Indian Express v. Union of India 1985 SCR (2) 287


Author: Anshika Tomar, Delhi metropolitan education, Noida

CASE  – Indian Express v. Union of India 1985 SCR (2) 287

Bench– Venkataramiah, E.S (j), Reddy, O. Chinnappa (j), Sen, A.P, (j)

Legal provisions included:

  • Indian press Act 1910
  • The customs tariff Act 1975
  • The Finance Act, 1981
  • Article 19 of the Indian constitution
  • Article 14 of the Indian constitution
  • Sakal case (AIR 1962 SC 305)
  • Bennett Coleman Case (AIR 1973 SC 106)


Freedom of press is the freedom of expression and communication that has various electronic media and published materials. While this freedom of press mostly has no interference from the government and it can be preserved through constitutional and other means. If we talk about the British rule, the Indian press has a long history with it. The Britishers brought many number of legislations at that time to take control over the press and curtail its freedom.
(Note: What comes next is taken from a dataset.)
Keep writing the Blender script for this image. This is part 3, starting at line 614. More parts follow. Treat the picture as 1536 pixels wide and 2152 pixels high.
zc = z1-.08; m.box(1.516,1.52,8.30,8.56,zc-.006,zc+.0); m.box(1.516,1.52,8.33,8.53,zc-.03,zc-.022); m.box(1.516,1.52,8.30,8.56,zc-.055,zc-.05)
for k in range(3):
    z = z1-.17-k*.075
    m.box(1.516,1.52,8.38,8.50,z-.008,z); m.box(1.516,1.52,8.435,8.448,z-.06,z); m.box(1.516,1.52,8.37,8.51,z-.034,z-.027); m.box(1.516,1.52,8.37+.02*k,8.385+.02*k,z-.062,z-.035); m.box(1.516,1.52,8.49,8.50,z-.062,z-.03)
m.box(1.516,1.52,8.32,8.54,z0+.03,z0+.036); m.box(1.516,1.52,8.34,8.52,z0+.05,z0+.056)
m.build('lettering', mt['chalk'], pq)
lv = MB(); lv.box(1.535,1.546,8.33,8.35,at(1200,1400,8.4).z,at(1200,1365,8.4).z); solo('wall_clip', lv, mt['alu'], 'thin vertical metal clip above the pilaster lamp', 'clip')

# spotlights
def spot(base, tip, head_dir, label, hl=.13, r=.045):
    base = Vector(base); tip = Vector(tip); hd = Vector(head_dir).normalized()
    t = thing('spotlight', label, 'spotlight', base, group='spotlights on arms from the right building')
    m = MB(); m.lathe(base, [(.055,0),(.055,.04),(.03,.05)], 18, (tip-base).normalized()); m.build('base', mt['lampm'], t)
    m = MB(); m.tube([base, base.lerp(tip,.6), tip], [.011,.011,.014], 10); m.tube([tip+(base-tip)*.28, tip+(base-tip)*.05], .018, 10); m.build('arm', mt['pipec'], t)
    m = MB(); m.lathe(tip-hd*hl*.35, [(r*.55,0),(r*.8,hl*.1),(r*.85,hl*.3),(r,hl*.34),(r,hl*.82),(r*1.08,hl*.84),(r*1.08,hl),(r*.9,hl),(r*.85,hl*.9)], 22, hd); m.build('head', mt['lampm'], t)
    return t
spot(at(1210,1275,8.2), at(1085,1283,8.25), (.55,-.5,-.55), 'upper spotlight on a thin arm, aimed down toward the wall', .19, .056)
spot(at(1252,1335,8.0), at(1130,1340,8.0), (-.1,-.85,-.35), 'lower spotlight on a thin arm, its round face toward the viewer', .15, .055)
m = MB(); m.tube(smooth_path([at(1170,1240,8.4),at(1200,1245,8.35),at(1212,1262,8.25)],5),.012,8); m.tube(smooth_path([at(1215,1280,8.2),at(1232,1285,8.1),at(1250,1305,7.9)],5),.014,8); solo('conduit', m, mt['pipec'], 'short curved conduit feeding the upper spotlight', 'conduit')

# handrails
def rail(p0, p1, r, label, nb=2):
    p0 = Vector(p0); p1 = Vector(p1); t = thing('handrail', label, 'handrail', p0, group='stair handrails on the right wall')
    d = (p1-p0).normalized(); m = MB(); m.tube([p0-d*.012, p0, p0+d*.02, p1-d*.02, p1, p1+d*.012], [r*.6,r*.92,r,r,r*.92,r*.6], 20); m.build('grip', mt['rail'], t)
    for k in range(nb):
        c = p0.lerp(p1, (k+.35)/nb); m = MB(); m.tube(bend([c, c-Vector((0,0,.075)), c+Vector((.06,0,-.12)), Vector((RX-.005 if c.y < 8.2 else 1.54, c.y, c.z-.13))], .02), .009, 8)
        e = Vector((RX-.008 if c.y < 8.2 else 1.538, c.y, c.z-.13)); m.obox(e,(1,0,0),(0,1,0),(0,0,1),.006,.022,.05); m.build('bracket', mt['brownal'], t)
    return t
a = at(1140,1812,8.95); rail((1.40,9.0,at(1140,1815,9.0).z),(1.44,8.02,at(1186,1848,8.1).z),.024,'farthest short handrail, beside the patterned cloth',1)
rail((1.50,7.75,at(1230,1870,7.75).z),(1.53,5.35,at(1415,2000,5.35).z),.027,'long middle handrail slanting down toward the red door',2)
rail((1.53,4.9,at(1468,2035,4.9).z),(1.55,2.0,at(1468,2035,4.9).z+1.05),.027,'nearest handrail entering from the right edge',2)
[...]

For example the Indian press Act 1910. After independence, there is a change in outlook. Article 19(1) (a) of the Indian constitution lays down that all the citizens of India has a right of “freedom of speech and expression”.

Position Of Press in the USA

Freedom of press is well known in the constitution of America. However, it was only added after the first amendment.

Position Of Press in India

In the case of Indian Express v. union of India it was observed by the court that the press has a very important part in the Indian Democracy and its machinery. In 2020 India was ranked 142nd on the world press freedom index released by international organization reporters.

Courts have a duty to protect the press declare all those laws as invalid which curtail that freedom. Freedom of press has 3 essential roles. They are –

1. Freedom to access all sources and information

2. Freedom to Publish.

3. Freedom of circulation.


  • In 1985 the Government of India began levying heavy import duty on the newsprints that were imported from abroad along with customs duty.
  • This led to an increase in the price of the newspapers and reduced their circulation.
  • In this case, the petitioners were the companies, employees, and shareholders as well as the trusts who were indulged in the circulation of newspapers.
  • They also challenged the obligation that was imposed on the newsprint under the Customs Tax Act of year 1975 and the auxiliary duty under the Finance Act 1981.
  • Before the enactment of these acts the newspapers enjoyed an exception from the customs duty.
  • The companies pleaded that forcing of such duty had a huge effect on cost and the circulation of newspapers and a devastating impact on the freedom of expression under article 19(1) (a) and also had a impact on the flexibility to practice any trade and occupation under article 19(1) (g).
  • They also contended that no open interest favored their interference with these rights.
  • The petitioners also submitted that the classification of newspapers into the three categories i.e small, medium, and large newspapers also violated the principle of non-arbitrariness under Article 14 of Indian Constitution.
  • Whereas on the other side the government pleaded that the over cost borne by the newspapers is irrelevant consideration.
  • The public interest which was involved in the taxation policy was just to increase the revenue of the government and therefore it clarifies that the exception which is given to newspapers cannot be justified and the government can abolish all those exceptions.


1. Whether the imposition of taxes on the newsprints were Violative under article 19 of constitution of India.

2. Whether the restrictions imposed on the freedom of press falls in the category of article 19(2)

3. Whether the interference in the name of public interest is justified or not


  • The government didn’t agree that the levy suffered from any mala fides and also claimed that every group of the people had to face its equal share as the economical burden on the state thus, the imposition of the customs duty on the newspapers material cannot be regarded as violative of Article 19(1) (a) of the Constitution of India.
  • The petitioners claimed a powerful dependence on the Sakal case and the Bennett Coleman case to prove that the tax which is imposed on the newsprint i.e the essential part of newspaper can be unconstitutional.


The Supreme Court Finally held that the government can impose taxes on the newsprint but only within reasonable limits so it doesn’t affect the circulation of the papers and also ordered the government to review its taxation policy because the excessive nature of the tax was neither proven by the petitioners not it was refuted by the respondent.

Critical Analysis

This judgment is a landmark for creating a connection between the freedom of speech & expression and freedom of press in a democracy. Media act as the fourth pillar of our Democracy, it has the power to change minds and opinions of people thus any kind of interference with it will only narrow its reach to the public and can lead to serious damage to the Democracy.